On the Fourth of July, America celebrates freedom.
Fireworks burst into the sky, parades trail down Main Street, patriots don American flag apparel en masse and grills flare up in neighborhoods.
For more than 2 million Americans, the Fourth of July and its freedom are not so free — no cookouts, fireworks displays, parades or American flag T-shirts.
In Virginia, local groups are out in force to get to the bottom of how people end up — and stay — in the United States correctional system, the largest in the world.
“The U.S. is really becoming a country of incarceration,” said Jessica Sapalio, co-chair of the Williamsburg Unitarian Universalists church social justice group.
Peninsula Indivisible, a social and political justice group covering the Virginia Peninsula section of Hampton Roads, has partnered with the Williamsburg Unitarian Universalists church to send volunteers to local courtrooms to gather data about pretrial hearings. The project is part of a “court watch” initiative already taking place elsewhere in the state.
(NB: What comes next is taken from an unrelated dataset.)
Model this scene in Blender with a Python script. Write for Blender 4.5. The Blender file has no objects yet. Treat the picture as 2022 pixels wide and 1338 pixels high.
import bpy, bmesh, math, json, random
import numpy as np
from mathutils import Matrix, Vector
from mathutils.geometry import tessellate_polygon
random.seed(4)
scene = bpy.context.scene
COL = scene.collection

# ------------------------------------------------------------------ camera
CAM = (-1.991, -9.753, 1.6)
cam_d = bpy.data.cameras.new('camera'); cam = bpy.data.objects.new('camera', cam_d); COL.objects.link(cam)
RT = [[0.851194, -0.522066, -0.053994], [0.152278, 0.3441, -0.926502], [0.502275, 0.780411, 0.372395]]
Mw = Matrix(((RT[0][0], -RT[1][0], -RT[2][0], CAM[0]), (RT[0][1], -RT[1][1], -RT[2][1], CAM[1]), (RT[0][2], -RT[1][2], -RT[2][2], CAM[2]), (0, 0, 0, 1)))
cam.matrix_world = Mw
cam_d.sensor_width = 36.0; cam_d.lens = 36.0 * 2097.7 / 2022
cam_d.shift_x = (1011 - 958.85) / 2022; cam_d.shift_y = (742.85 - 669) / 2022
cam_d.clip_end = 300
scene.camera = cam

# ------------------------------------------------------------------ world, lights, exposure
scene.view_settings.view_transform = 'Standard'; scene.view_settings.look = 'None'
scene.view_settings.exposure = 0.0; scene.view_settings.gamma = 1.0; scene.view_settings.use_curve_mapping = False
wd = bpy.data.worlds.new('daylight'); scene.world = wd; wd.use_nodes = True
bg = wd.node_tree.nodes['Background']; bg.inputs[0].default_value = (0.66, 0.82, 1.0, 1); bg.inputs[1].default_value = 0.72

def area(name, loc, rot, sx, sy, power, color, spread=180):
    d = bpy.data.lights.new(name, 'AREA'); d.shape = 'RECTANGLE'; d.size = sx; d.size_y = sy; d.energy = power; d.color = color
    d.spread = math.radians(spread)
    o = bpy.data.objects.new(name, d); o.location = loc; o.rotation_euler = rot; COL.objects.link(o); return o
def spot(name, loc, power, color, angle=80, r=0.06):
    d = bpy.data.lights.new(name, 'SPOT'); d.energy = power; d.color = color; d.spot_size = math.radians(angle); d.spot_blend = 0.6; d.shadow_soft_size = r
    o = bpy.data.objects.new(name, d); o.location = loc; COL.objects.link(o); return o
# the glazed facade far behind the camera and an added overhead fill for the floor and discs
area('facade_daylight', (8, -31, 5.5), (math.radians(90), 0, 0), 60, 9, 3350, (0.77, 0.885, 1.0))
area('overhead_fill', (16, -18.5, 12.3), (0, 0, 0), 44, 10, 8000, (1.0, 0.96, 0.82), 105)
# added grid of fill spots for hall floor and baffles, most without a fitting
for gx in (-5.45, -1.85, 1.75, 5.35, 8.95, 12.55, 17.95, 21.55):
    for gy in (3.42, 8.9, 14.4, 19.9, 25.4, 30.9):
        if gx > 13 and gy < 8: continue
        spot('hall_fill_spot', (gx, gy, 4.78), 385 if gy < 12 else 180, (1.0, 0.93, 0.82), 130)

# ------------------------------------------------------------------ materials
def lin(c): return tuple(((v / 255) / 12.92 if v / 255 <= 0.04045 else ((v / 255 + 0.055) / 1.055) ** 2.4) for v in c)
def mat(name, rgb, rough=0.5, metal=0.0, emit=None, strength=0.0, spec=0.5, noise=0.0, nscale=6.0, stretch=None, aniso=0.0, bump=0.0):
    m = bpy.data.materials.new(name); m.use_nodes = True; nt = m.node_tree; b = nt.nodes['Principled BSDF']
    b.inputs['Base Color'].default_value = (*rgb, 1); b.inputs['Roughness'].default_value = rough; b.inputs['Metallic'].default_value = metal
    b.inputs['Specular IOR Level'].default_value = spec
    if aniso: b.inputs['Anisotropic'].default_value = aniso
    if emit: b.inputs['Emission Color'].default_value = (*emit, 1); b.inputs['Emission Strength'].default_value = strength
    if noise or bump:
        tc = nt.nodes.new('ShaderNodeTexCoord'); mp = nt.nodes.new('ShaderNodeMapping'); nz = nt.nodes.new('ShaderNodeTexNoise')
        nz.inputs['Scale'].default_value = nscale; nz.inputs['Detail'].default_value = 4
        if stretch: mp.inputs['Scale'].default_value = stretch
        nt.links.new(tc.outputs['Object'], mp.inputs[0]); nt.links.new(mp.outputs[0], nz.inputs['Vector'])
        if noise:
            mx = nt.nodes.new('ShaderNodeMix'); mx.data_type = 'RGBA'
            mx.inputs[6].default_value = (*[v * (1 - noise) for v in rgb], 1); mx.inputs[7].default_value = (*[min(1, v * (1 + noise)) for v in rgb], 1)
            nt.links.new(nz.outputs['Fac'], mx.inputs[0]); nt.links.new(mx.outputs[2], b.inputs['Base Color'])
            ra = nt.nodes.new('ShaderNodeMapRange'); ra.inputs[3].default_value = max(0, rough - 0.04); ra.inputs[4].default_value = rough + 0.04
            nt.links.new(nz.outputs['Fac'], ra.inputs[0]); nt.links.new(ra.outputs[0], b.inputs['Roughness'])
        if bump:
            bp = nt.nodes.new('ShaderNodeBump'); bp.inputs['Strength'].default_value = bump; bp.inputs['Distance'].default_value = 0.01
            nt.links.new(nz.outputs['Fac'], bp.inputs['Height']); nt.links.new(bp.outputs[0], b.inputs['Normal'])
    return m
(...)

The goal: find out whether being represented by an attorney during pretrial can impact bail determinations, or if low-income defendants are given bail in comparable amounts to other defendants, said Josie Soltys, member of Peninsula Indivisible.
The court watch project originated a couple years ago in central Virginia, and has provided data to aid civil justice groups lobbying for legislation in the 2019 General Assembly session.
“A judge sets a monetary amount and people can’t pay that … then they stay in jail,” said Kim Rolla, an attorney with the Legal Aid Justice Center’s Civil Rights and Racial Justice Program. “We wanted to say, ‘What does that look like in Virginia?’”
Rolla has been involved with court watch programs in Virginia and focuses on the relationship between the criminal legal system and poverty, such as court debt, funding of defense and bail and pretrial justice.
“Some people are too poor to buy their freedom,” Rolla said.
The local project
The court watch project is just starting on the Peninsula.
Soltys said Indivisible and the Unitarian Universalists have had one meeting with volunteers, and hope to have them start appearing in courtrooms for bond hearings and arraignments next month.
While in the courtroom, the volunteers will have a stack of forms to fill out about each defendant and their case.
The process of courtroom data-gathering will go on for two or three months, Soltys said.
“Ideally, we’d like to compile enough information to present for some sort of legislation for the 2020 General Assembly session,” Soltys said.
Sapalio, of the Unitarian Universalists social justice group, hopes gathering data on the local level will not only contribute to state data and legislation, but also help identify specific issues on the Peninsula.
Sapalio added a particularly concerning part of the criminal justice system in Virginia surrounds how bail practices more often penalize low-income communities.
“We’re interested in looking at the decisions judicial officials make that result in pretrial detention for low-income people,” she said.
The church’s social justice group also has other civic initiatives, including anger management and literacy courses at the Virginia Peninsula Regional Jail.
The project is still working to gather volunteers to record data in court — volunteers don’t have to be members of the congregation.
The Peninsula court watch volunteers will soon travel to Chesterfield to shadow court-watchers who have been observing criminal proceedings there since January.
The results elsewhere
Court watches in Virginia have already illuminated some issues in the state criminal justice system, some of which was not expected, Rolla said.
“We found an incredibly high number of people — a shockingly, jaw-dropping, number of people — are held without bail,” Rolla said.
The number of people held without bail in Virginia far exceeds many states in the rest of the country, according to court watch data.
Further, more than 28,000 Virginians are held in jails on any given night, and 46 percent of those inmates are being held before their trial, according to the Legal Aid Justice Center.
The data collected by court watches will help fill a void in state data that is difficult to get because of the way state tracking systems work, Rolla said.
“We can’t actually identify problems, craft solutions and actually see if they’re working if we don’t have the information,” Rolla said.
The plan for presenting more legislation to elected officials in 2020 is still in the works — and could be supplemented by Virginia Peninsula court watch data.
“We need more robust data,” Rolla said. “We are the eyes and the ears. We are the accountability.”